When she was invited to join the rap collective 223, led by one of her idols, the rapper Yeli Fuzzo from Fanga Fing, she said no. “As a woman, you have to fight for what you want,” she has said in interviews. “I could never be anyone’s slave”. Shortly after, she released the debut album “Naissance”, followed by another solo album and a collaboration with Amazone d’Afrique. With her last album “AY”, which was released in the spring of 2021 on Blick Bassy’s new label, the plan is to conquer the rest of the world.
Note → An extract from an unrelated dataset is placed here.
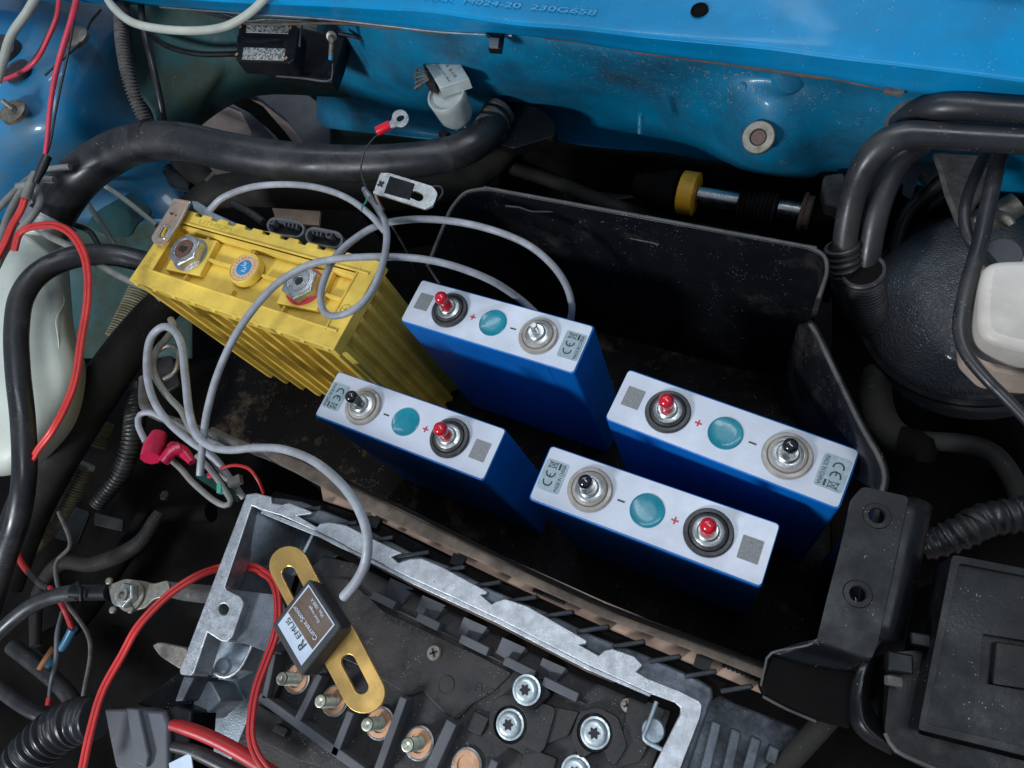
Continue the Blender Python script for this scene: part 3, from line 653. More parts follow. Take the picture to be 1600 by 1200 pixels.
# fins beyond the top rim
for i in range(13):
    t = i/12; bx = 455+t*(1130-455); by = 778+t*(1058-778)
    A_, B_2 = W(bx-4, by+22, ZI-.002), W(bx+46, by+14, ZI-.002); d_ = B_2-A_
    box('cooling_fin', (A_+B_2)/2-Vector((0,0,.01)), (d_.length, .0030, .02), M['finmetal'], ctl, math.atan2(d_.y, d_.x), bev=.0008)
prism('fin_floor', [(430,768),(500,784),(575,810),(690,866),(800,919),(940,983),(1085,1046),(1150,1075),(1100,1100),(400,795)], ZI-.008, .03, M['grime_shade'], ctl)
# inner walls, pale casting floor on the left
ZP = -.012
wall('inner_wall', [(350,920),(393,790),(420,801)], ZI-.004, ZP-.06, .003, M['alub'], ctl)
prism('casting_floor', [(393,790),(500,836),(540,860),(500,880),(455,900),(440,960),(420,1030),(360,1200),(240,1260),(270,1090),(305,1052),(350,918)], ZP-.055, .004, M['alub'], ctl)
sheet('corner_slope', [[(392,792,.014),(372,850,.014),(352,914,.014)], [(440,812,-.005),(415,860,-.01),(372,930,-.012)], [(462,830,-.04),(448,870,-.05),(400,925,-.05)]], M['alub'], ctl, n=4)
box('gusset', W(492,862,-.02), (.003,.035,.03), M['alub'], ctl, rot=Matrix.Rotation(math.radians(-24), 3, 'Z'), bev=.0006)
bs = prism('boss', rnd([(352,920),(440,930),(455,985),(420,1020),(363,998),(378,940)], 6), .012, .07, M['aludark'], ctl, bev=.002)
prism('bay_floor', [(303,1053),(324,990),(392,1010),(376,1048),(352,1060)], -.016, .02, M['alub'], ctl, bev=.001)
tube('bay_lip', [(394,1008,-.006),(386,1026,-.006),(374,1046,-.006),(352,1058,-.006),(326,1046,-.008)], 3.2, M['alu'], ctl, seg=10)
lathe('plug', W(350,1041,-.0155), (0,0,1), [(.0065,0),(.0063,.003),(.0055,.0038),(0,.0038)], M['alub'], ctl, seg=24)
prism('ear', rnd([(237,1008),(248,1003),(290,1012),(300,1030),(296,1046),(280,1045),(250,1026)], 5), .000, .008, M['oldzinc'], ctl, bev=.0015)
prism('leg', [(287,1056),(304,1058),(285,1095),(273,1096)], .008, .03, M['aludark'], ctl, bev=.001)
prism('leg', rnd([(307,1060),(330,1065),(345,1095),(312,1125),(297,1124),(303,1090)], 4), -.01, .03, M['alub'], ctl, bev=.001)
# terminal board
prism('terminal_board', [(505,868),(560,880),(640,918),(780,985),(920,1055),(1010,1098),(1050,1110),(1000,1260),(330,1260),(400,1090),(420,1040),(470,900)], ZP, .02, M['board'], ctl, bev=.001)
for a, b in (((586,930),(621,948)),((656,964),(690,981)),((723,998),(766,1019)),((791,1032),(838,1055)),((851,1064),(905,1090))):
    A, B = W(*a, ZP+.006), W(*b, ZP+.006); d = B-A
    box('edge_tab', (A+B)/2, (d.length, .0060, .012), M['greyrub'], ctl, math.atan2(d.y, d.x), bev=.0006)
for x, y in ((600,905),(650,932),(715,966),(775,998),(838,1030)):
    z0 = ZP+.001
    mesh('gusset', [W(x,y+22,z0), W(x+52,y+22,z0), W(x+10,y-2,z0+.014), W(x+46,y+14,z0+.010), W(x+28,y+40,z0)], [[0,4,1,3,2],[0,2,3],[0,3,1],[0,1,4]], M['greyrub'], ctl, 0)
prism('raised_field', rnd([(500,900),(545,905),(600,955),(760,1030),(800,1052),(770,1082),(738,1100),(716,1124),(694,1114),(660,1080),(640,1088),(560,1040),(470,1000)], 4), ZP+.0022, .004, M['board'], ctl, bev=.0007)
tube('rib_line', [(560,925,ZP+.001),(640,962,ZP+.001),(780,1032,ZP+.001),(915,1100,ZP+.001)], 2.2, M['board'], ctl, seg=8)
for poly, h in (([(846,1100),(905,1112),(888,1150),(850,1165)], .004), ([(985,1080),(1040,1110),(1020,1150),(1000,1190),(965,1200),(975,1130)], .003), ([(420,1045),(440,1060),(425,1095),(405,1085)], .008),
                ([(400,1100),(480,1140),(560,1185),(560,1215),(470,1190),(390,1150)], .004), ([(430,1130),(450,1140),(444,1152),(424,1142)], .010), ([(740,1110),(765,1122),(752,1150),(728,1140)], .003), ([(820,1165),(870,1185),(862,1215),(812,1200)], .006)):
    prism('moulded_pad', rnd(poly, 3), ZP+h, .006, M['board'], ctl, bev=.0007)
def pozi(x, y, r, z, par, m_='oldzinc', nm='screw'):
    k = ppm(x, y, z); c = W(x, y, z)
    s = lathe(nm, c, (0,0,1), [(r*k,0),(r*k,.0012),(r*k*.85,.0022),(r*k*.5,.0024),(0,.0024)], M[m_], par, seg=26)
    for a in (.3, .3+math.pi/2):
        box('cross_slot', c+Vector((0,0,.0024)), (r*k*1.1, r*k*.26, .0007), M['ink'], s, a)
    return s
pozi(679,1020,12,ZP+.0022,ctl); pozi(981,1102,12,ZP,ctl)
lathe('moulded_ring', W(697,1070,ZP+.0022), (0,0,1), [(.0062,0),(.0062,.0006),(.0056,.0006),(.0054,.0003),(0,.0003)], M['board'], ctl, seg=28)
def torx(x, y, z, par):
    c = W(x, y, z)
    s = lathe('torx_screw', c, (0,0,1), [(.0092,-.010),(.0092,-.0006),(.0098,-.0006),(.0098,.0006),(.0085,.0009),(.0083,.0022),(.0078,.0040),(.0062,.0051),(.0045,.0053),(0,.0053)], M['zincpale'], par, seg=34)
    st_ = []
    for i in range(24):
        a = 2*math.pi*i/24; rr = .0032+.0008*math.cos(6*a); st_.append(c+Vector((math.cos(a)*rr, math.sin(a)*rr, .0056)))
    prism('torx_recess', st_, 0, .0006, M['ink'], s)
    return s
torx(823,1078,ZP+.012,ctl); torx(797,1132,ZP+.004,ctl); torx(930,1145,ZP+.004,ctl); torx(900,1206,ZP+.004,ctl)
prism('screw_cup', rnd([(775,1088),(800,1084),(870,1105),(850,1175),(822,1182),(808,1172),(790,1165),(768,1150),(762,1120)], 12), ZP+.006, .008, M['board'], ctl, holes=[circ(W(797,1132,ZP+.006), .0118, 28)], bev=.0008)
prism('screw_cup', rnd([(905,1112),(935,1105),(965,1120),(980,1165),(962,1195),(950,1190),(945,1172),(905,1185),(892,1150)], 8), ZP+.006, .008, M['board'], ctl, holes=[circ(W(929,1145,ZP+.006), .0118, 28)], bev=.0008)
prism('post', rnd([(812,1060),(845,1060),(862,1085),(835,1110),(805,1100)], 6), ZP+.010, .012, M['plastic'], ctl, bev=.0008)
# divider ribs between the studs
for a, b, wd in (((431,1022),(416,1092),10),((503,1054),(468,1124),12),((551,1112),(524,1180),13),((633,1090),(590,1210),13),((708,1128),(668,1215),18),((775,1188),(765,1215),12),((408,1088),(570,1205),13)):
    A, B = W(*a, ZP+.010), W(*b, ZP+.010); d = B-A
    box('divider', (A+B)/2-Vector((0,0,.004)), (d.length, wd*.00045, .014), M['greyrub'], ctl, math.atan2(d.y, d.x), bev=.0006)
tv = [(464,1061),(523,1095),(594,1130),(655,1161),(729,1196)]
for i, (x, y) in enumerate(tv):
    c = W(x, y, ZP+.001)
    s = lathe('terminal_stud', c, (0,0,1), [(.0112,0),(.0112,.0009),(.0104,.0014),(.0104,.0006),(0,.0006)], M['zinc'], ctl, seg=32)
    lathe('copper_washer', c+Vector((0,0,.0006)), (0,0,1), [(.0095,0),(.0095,.0013),(.0064,.0014),(.0062,.0004),(0,.0004)], M['copper'], s, seg=32)
    pr = [(.0046,.0008)]
    for k in range(17): pr += [(.0047,.0012+k*.0011),(.0040,.0017+k*.0011)]
    pr += [(.0046,.0202),(.0042,.0214),(.0034,.0216),(.0012,.0214),(0,.0208)]
    if i < 4: lathe('thread', c, (0,0,1), pr, M['bolt'], s, seg=18)
text('lettering', 'MADE IN ITALY', (600,962), (668,992), ZP+.0024, M['moulded'], ctl, hgt=.0042, th=.0002)
text('lettering', 'EVO', (742,1072), (772,1086), ZP+.0024, M['moulded'], ctl, hgt=.0062, th=.0002)
text('lettering', '+', (796,1060), (803,1063), ZP+.0002, M['moulded'], ctl, th=.0002)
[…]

West African instruments like kora, ngoni and yebara are mixed with a blend of rapping in bambara and french, often about controversial themes like sexism and injustice in her music. “I’m not very political”, she has stated earlier, but circumstances have challenged this stance. The political discontent in Mali has grown rapidly, with contested election results, civil war looming in the north and a collapse in confidence in president Ibrahim Boubacar Keita. The rage cannot be ignored, even by artists who want to grapple with other themes. A song like “Lettre Ouverte” (“open letter”) opens with the cry “Trop, c’est trop!” (“Enough is enough”). It articulates the feelings of millions of angry, frustrated Malians. Yerewolo has become a rebel and a voice of the people by necessity.

She has reached listeners from all over the African continent, and she still wants more. She is ready to play for a Norwegian audience for the very first time at Blå, during Oslo World 2021.